Task data
****************

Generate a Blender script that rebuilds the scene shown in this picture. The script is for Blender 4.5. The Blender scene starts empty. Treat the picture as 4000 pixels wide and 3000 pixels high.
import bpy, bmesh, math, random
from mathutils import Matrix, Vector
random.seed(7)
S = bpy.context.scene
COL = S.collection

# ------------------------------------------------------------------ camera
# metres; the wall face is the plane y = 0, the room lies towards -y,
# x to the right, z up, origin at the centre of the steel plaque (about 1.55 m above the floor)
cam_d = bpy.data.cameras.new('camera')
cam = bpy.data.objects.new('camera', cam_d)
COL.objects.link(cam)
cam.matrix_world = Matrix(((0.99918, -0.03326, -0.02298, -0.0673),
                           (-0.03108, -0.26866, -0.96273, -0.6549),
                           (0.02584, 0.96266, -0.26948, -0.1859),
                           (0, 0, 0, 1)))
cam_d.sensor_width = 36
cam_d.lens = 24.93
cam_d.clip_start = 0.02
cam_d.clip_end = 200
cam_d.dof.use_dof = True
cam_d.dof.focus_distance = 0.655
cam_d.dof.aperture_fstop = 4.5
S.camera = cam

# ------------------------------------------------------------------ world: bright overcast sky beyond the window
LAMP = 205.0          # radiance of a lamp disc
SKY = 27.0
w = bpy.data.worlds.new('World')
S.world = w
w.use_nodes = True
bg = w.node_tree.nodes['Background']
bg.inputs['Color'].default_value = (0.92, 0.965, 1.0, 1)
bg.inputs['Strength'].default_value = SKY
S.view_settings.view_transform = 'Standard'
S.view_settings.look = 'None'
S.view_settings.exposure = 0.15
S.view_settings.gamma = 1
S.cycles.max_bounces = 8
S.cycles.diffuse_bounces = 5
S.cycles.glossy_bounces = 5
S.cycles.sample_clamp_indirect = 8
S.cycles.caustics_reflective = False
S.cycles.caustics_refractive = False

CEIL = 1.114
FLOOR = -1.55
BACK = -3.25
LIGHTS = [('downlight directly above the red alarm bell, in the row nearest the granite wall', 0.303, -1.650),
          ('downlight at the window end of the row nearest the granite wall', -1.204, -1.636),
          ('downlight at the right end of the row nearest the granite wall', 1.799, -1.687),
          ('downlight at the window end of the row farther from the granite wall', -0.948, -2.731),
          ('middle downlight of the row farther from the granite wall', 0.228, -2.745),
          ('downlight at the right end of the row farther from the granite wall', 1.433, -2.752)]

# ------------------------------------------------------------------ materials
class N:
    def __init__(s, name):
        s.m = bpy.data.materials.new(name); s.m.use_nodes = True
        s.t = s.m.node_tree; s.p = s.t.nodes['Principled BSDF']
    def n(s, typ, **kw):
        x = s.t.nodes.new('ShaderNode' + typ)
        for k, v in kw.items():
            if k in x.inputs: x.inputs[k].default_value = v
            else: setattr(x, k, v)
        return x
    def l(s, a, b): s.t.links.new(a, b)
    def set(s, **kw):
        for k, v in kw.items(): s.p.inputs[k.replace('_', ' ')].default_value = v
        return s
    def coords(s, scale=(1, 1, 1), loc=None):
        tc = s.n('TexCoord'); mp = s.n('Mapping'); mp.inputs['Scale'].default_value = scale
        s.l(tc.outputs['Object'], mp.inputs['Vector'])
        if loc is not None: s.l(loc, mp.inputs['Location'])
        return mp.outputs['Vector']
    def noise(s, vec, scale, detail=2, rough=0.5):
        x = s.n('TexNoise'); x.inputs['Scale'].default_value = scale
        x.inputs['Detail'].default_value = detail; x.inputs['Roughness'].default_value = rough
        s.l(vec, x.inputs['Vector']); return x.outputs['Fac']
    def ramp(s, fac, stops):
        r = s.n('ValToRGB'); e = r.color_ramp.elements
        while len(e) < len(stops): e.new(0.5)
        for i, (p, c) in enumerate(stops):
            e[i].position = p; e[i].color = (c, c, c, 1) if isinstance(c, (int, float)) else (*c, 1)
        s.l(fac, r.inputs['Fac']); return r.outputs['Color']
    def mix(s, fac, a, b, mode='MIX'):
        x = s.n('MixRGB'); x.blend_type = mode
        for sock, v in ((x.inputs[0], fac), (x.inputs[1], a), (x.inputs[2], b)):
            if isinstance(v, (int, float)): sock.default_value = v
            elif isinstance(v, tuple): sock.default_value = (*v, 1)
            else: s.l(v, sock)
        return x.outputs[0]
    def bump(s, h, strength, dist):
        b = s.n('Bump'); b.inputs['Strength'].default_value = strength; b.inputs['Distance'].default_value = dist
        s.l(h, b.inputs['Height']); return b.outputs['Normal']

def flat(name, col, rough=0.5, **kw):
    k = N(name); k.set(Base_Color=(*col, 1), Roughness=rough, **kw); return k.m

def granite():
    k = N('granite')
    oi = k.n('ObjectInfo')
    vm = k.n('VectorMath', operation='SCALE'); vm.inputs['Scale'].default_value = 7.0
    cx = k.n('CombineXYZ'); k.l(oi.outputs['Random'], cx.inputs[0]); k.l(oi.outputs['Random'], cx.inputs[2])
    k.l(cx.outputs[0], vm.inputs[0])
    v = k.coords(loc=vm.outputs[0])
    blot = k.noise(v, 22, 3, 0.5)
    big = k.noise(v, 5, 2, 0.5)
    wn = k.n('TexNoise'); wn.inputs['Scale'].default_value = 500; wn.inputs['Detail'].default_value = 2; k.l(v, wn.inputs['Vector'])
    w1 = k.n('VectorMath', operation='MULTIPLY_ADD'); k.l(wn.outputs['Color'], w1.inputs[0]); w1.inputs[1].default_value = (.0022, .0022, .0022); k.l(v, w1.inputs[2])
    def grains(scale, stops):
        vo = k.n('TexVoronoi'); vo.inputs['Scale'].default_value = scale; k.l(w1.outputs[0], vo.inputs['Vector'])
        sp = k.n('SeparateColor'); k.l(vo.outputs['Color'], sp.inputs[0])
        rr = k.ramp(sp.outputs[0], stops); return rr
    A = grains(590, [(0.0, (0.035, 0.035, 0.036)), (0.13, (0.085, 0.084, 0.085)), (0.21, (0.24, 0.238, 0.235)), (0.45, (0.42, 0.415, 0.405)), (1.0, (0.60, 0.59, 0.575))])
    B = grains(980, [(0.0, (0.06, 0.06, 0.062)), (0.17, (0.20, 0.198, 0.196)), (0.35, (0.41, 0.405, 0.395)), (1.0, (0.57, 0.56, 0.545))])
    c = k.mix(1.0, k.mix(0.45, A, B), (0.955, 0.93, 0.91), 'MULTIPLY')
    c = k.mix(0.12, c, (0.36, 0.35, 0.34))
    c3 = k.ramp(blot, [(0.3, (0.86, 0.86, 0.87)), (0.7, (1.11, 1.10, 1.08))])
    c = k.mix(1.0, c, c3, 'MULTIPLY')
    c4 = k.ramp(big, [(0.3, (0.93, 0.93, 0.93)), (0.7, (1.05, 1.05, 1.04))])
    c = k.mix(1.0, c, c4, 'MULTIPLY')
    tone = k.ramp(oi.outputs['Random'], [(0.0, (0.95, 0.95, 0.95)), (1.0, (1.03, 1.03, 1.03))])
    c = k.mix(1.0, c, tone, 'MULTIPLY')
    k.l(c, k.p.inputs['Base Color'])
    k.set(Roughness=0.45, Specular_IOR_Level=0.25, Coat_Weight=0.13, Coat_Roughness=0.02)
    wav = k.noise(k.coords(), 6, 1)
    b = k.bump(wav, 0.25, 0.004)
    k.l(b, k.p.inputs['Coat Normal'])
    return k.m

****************

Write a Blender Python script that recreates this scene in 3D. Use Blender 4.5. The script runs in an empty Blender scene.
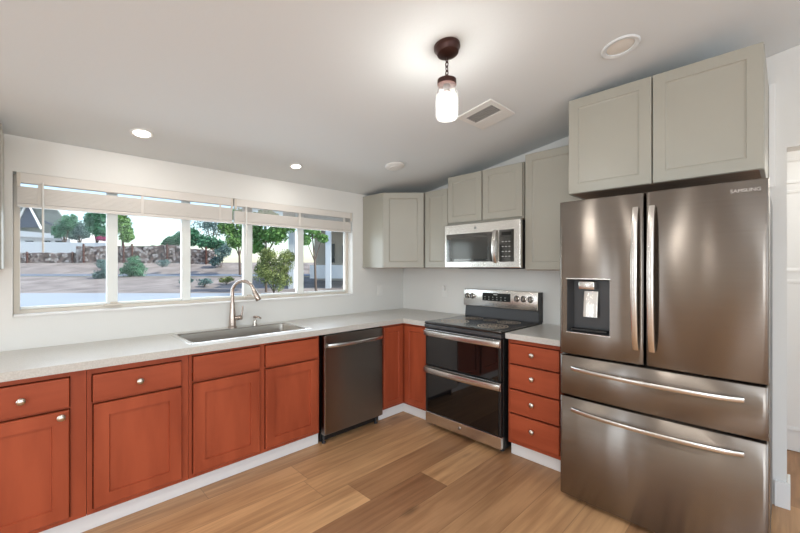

****************

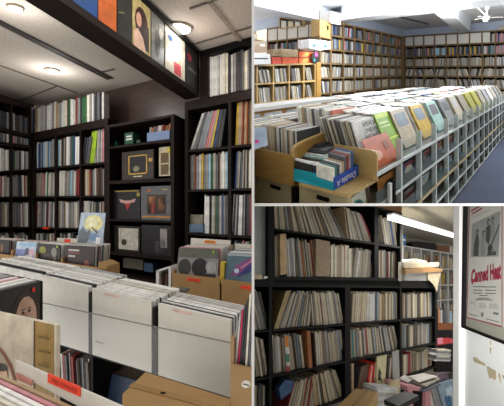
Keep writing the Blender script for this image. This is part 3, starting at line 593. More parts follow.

****************

Extract the lines of the preceding material that run from the line with "Generate a Blender" through the line with "COL = S.collection", inclusive, reproducing them exactly and adding nothing.

Generate a Blender script that rebuilds the scene shown in this picture. The script is for Blender 4.5. The Blender scene starts empty. Treat the picture as 4000 pixels wide and 3000 pixels high.
import bpy, bmesh, math, random
from mathutils import Matrix, Vector
random.seed(7)
S = bpy.context.scene
COL = S.collection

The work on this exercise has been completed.